Découverte de Pluton.
— L’existence de planètes transneptuniennes a été
envisagée déjà par Leverrier aussitôt après la découverte de Neptune, en 1846.
C’est surtout, à une certaine distance du Soleil, par les perturbations
apportées dans la marche de comètes et la « capture ‘ » de
quelques-uns de ces astres que l’hypothèse d’une nouvelle planète prit
corps ; ces éléments et les perturbations subies par Uranus (la présence
de Neptune ne suffisant pas à expliquer les irrégularités de son mouvement)
permirent aux chercheurs de situer sa position. Mais des années
s’écoulèrent ...
L’honneur de la découverte revient à Percival Lowell,
diplomate américain qui, enflammé par la lecture d’un ouvrage de C. Flammarion,
se consacra désormais à Uranie, érigea un puissant observatoire sur une
montagne de l’Arizona et orienta ses recherches sur la planète Mars et les
transneptuniennes.
Il mourut en 1916, sans avoir connu la réalisation de son
rêve, mais ses travaux furent continués, et, en 1928, on assignait à l’objet
une position dans les Gémeaux, à la distance 45 ; c’est un jeune assistant
de l’observatoire Lowell, Clyde W. Tombangh, qui, dès janvier 1929, aidé
d’un télescope, prenant des clichés de zones où devait se trouver la planète,
remarqua, le 21 janvier 1930, dans les Gémeaux, un nouvel astre ;
après enquête, l’étoile fut reconnue comme la planète cherchée. Pluton, c’est
le nom de cet astre, n’est visible qu’avec de très puissants instruments et
roule sur une orbite située à près de 6.000 millions de kilomètres du Soleil.

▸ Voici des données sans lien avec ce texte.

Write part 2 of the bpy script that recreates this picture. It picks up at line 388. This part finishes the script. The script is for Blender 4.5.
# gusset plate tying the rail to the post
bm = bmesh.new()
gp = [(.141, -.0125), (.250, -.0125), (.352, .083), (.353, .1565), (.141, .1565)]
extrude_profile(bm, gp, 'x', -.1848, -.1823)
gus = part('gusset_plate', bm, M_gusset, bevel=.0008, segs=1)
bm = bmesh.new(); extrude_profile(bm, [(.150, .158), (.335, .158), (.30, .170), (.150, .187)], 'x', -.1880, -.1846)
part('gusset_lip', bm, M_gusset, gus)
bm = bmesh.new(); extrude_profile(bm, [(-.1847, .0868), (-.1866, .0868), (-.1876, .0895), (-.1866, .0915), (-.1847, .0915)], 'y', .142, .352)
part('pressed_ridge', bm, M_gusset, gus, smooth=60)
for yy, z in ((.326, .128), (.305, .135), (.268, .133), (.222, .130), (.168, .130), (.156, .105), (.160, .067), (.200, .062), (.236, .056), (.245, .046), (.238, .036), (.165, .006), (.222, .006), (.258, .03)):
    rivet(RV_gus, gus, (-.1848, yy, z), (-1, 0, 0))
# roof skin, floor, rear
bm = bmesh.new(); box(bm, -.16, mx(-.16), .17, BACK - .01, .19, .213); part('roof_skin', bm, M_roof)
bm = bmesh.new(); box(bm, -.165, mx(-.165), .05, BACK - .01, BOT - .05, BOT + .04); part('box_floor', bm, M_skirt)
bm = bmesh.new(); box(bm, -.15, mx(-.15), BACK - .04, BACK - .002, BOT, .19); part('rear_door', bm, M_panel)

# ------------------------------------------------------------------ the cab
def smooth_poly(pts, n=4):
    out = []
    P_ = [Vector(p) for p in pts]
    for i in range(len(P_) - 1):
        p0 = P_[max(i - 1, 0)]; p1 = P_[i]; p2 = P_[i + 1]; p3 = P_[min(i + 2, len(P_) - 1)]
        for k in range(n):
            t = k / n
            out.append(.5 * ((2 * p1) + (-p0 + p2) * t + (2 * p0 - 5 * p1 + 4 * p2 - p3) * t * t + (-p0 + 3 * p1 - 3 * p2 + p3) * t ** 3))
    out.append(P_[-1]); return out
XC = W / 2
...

Désormais, la lumière mettrait douze heures, à la
vitesse de 300.000 kilomètres à la seconde, pour traverser de part en part le
domaine connu de l’étoile Soleil — je dis connu, car les astronomes, gens
insatisfaits, pensent à d’autres planètes, que peut-être le télescope de 5 mètres
du mont Palomar (3) permettra de déceler.
R. MIETTE.
(1) Sur laquelle les pèlerins d’Echternach ont dû copier.
(2) Sauf Uranus, en certaines circonstances.
(3) Voir Le Chasseur Français d’octobre-novembre 1946.